Give back the full listing verbatim, apart from its images.

......

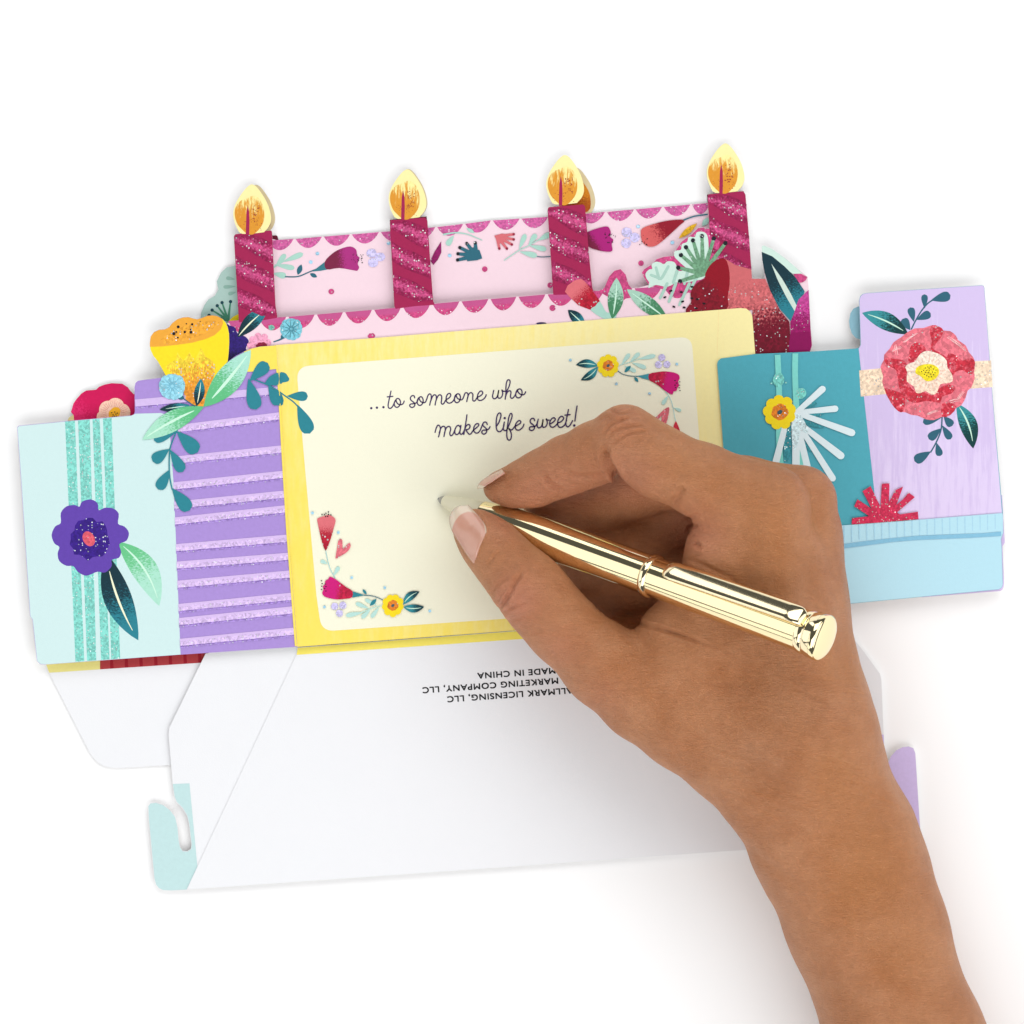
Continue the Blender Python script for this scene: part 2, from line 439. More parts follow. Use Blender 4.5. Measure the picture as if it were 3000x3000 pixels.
# -- red flower sheet peeking above the mint panel
shR = panel('pop_up_flower', T(v4, [(470, 700), (480, 562), (488, 540), (520, 522), (502, 500), (520, 440), (540, 410), (575, 370), (610, 348), (680, 342), (700, 322), (740, 306), (790, 296),
             (865, 300), (905, 325), (922, 350), (945, 372), (980, 380), (980, 700)]), 14, ink((204, 10, 84), (228, 40, 110), soft=0.6, mid=0.8, mott=0.06), card, label='crimson flower with cream centre behind the mint panel',
            gd=(P(v4, 900, 300), P(v4, 500, 560)))
m = Motif('flower_centre', shR)
m.poly(T(v4, [(478, 560), (488, 538), (520, 520), (524, 560)]), ink((240, 226, 160)))
m.flower(P(v4, 805, 520), 50, 6, 0.13, ink((250, 214, 190), (244, 190, 168), soft=0.8, mid=0.5, mott=0.05), rot=12)
ir = ink((206, 140, 128))
for i in range(34):
    a = 2*math.pi*i/34; c = P(v4, 805, 515)
    m.stroke([(c[0]+22*math.cos(a), c[1]+22*math.sin(a)), (c[0]+40*math.cos(a), c[1]+40*math.sin(a))], 1.2, ir, 0.5, sm=0, cap=False)
m.ell(P(v4, 810, 508), 19, 15, ink((240, 176, 40)), rot=-40, wob=0.08)
for x, y in ((790, 505), (800, 520), (812, 500), (820, 515), (830, 508), (808, 530), (795, 535), (822, 530)): m.dot(P(v4, x, y), 1.8, i_black)
m.done()

# -- grey-green sheet behind the first candle
shG = panel('pop_up_leaf', [(700, 775), (687, 779), (665, 783), (648, 798), (635, 825), (640, 848), (630, 866), (610, 878), (599, 894), (590, 915), (586, 940), (600, 990), (720, 990)],
            12, ink((166, 194, 186), mott=0.02), card, label='pale grey-green leaf shape behind the first candle')
m = Motif('printed_sprig', shG)
i_g1 = ink((136, 172, 160)); i_g2 = ink((64, 126, 100))
for a, b in (((215, 1010), (150, 1000)), ((220, 1060), (130, 1065)), ((222, 1100), (165, 1115))): m.leaf(P(v1, *a), P(v1, *b), 12, i_g1, form='drop')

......

ANSWER TO THE TASK.
Continue the Blender Python script for this scene: part 2, from line 439. More parts follow. Use Blender 4.5. Measure the picture as if it were 3000x3000 pixels.
# -- red flower sheet peeking above the mint panel
shR = panel('pop_up_flower', T(v4, [(470, 700), (480, 562), (488, 540), (520, 522), (502, 500), (520, 440), (540, 410), (575, 370), (610, 348), (680, 342), (700, 322), (740, 306), (790, 296),
             (865, 300), (905, 325), (922, 350), (945, 372), (980, 380), (980, 700)]), 14, ink((204, 10, 84), (228, 40, 110), soft=0.6, mid=0.8, mott=0.06), card, label='crimson flower with cream centre behind the mint panel',
            gd=(P(v4, 900, 300), P(v4, 500, 560)))
m = Motif('flower_centre', shR)
m.poly(T(v4, [(478, 560), (488, 538), (520, 520), (524, 560)]), ink((240, 226, 160)))
m.flower(P(v4, 805, 520), 50, 6, 0.13, ink((250, 214, 190), (244, 190, 168), soft=0.8, mid=0.5, mott=0.05), rot=12)
ir = ink((206, 140, 128))
for i in range(34):
    a = 2*math.pi*i/34; c = P(v4, 805, 515)
    m.stroke([(c[0]+22*math.cos(a), c[1]+22*math.sin(a)), (c[0]+40*math.cos(a), c[1]+40*math.sin(a))], 1.2, ir, 0.5, sm=0, cap=False)
m.ell(P(v4, 810, 508), 19, 15, ink((240, 176, 40)), rot=-40, wob=0.08)
for x, y in ((790, 505), (800, 520), (812, 500), (820, 515), (830, 508), (808, 530), (795, 535), (822, 530)): m.dot(P(v4, x, y), 1.8, i_black)
m.done()

# -- grey-green sheet behind the first candle
shG = panel('pop_up_leaf', [(700, 775), (687, 779), (665, 783), (648, 798), (635, 825), (640, 848), (630, 866), (610, 878), (599, 894), (590, 915), (586, 940), (600, 990), (720, 990)],
            12, ink((166, 194, 186), mott=0.02), card, label='pale grey-green leaf shape behind the first candle')
m = Motif('printed_sprig', shG)
i_g1 = ink((136, 172, 160)); i_g2 = ink((64, 126, 100))
for a, b in (((215, 1010), (150, 1000)), ((220, 1060), (130, 1065)), ((222, 1100), (165, 1115))): m.leaf(P(v1, *a), P(v1, *b), 12, i_g1, form='drop')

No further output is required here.